Progress Over Perfection

In the late 17th-century, Lord Chesterfield, an English writer and politician, wrote to his son, "Whatever is worth doing at all is worth doing well." Over three hundred years later, we still heed this advice from the fourth Earl of Chesterfield. Yet, doing something well doesn't mean doing it perfectly. The 21st-century workplace requires more than doing something well.


Today's adage should be: "Whatever is worth doing, is worth doing." That's the secret people who are winning at working know. It's action, not inaction, practice not theory, and progress not perfection that builds success, achieves results, and actualizes dreams.


After hearing me speak at a conference, a young woman sought me out. She was struggling with this concept of progress over perfection and asked for advice. "How do you do it?" she asked. "How do you accept something as finished when you know it could be better?" She explained she was managing an over budget project months past due and her boss's displeasure was clear. Even so she struggled. "If only I had more time to do it right," she pined.


There's a difference between doing your best under the circumstances, and trying to achieve perfection. As a person who has perfectionist leanings at times, I understand doing things well. There's always more you can do to make it better, grandeur, niftier; always more to add, augment, or debug; more ideas, more tweaking, more revisions to make it close to the illusionary perfect status. But in order to survive and thrive in today's workplace progress surpasses perfection.


If a toddler didn't walk until she could walk perfectly; a musician didn't play until he was accepted by the Philharmonic; or an inventor didn't invent until she had a multimillion dollar product, we'd think it crazy. It's no crazier for us. Whatever our work, we must move it forward to get results. Our work is a work in progress; so are we.


People who are winning at working test and pilot and risk and even fail sometimes. They evolve a process, an idea or a product bit by bit, laying elements to build a strong foundation. Perfect is not the goal. Results and progress are. As the saying goes, "Better is the enemy of done."

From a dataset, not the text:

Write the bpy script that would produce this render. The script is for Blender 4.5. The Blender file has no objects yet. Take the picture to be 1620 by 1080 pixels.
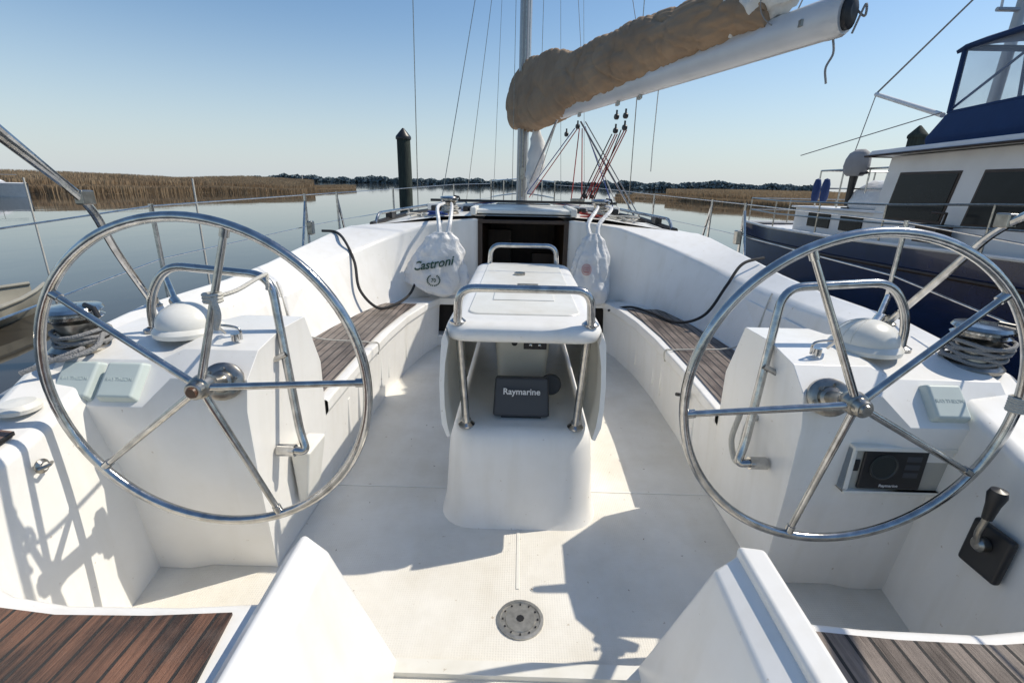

You see, sometimes the message is more important than the vehicle that delivers it; the idea more important than the packaging, the work-around more important than the ultimate fix to the problem. Of course, sometimes it's not. But that's a judgment call.


So unlike many who spend their days trying to make something perfect, people who are winning at working spend their days making progress. Making progress, any progress, fuels their motivation, creativity, and energy. It builds their momentum. And it ignites their results. Want to be winning at working? Keep making progress.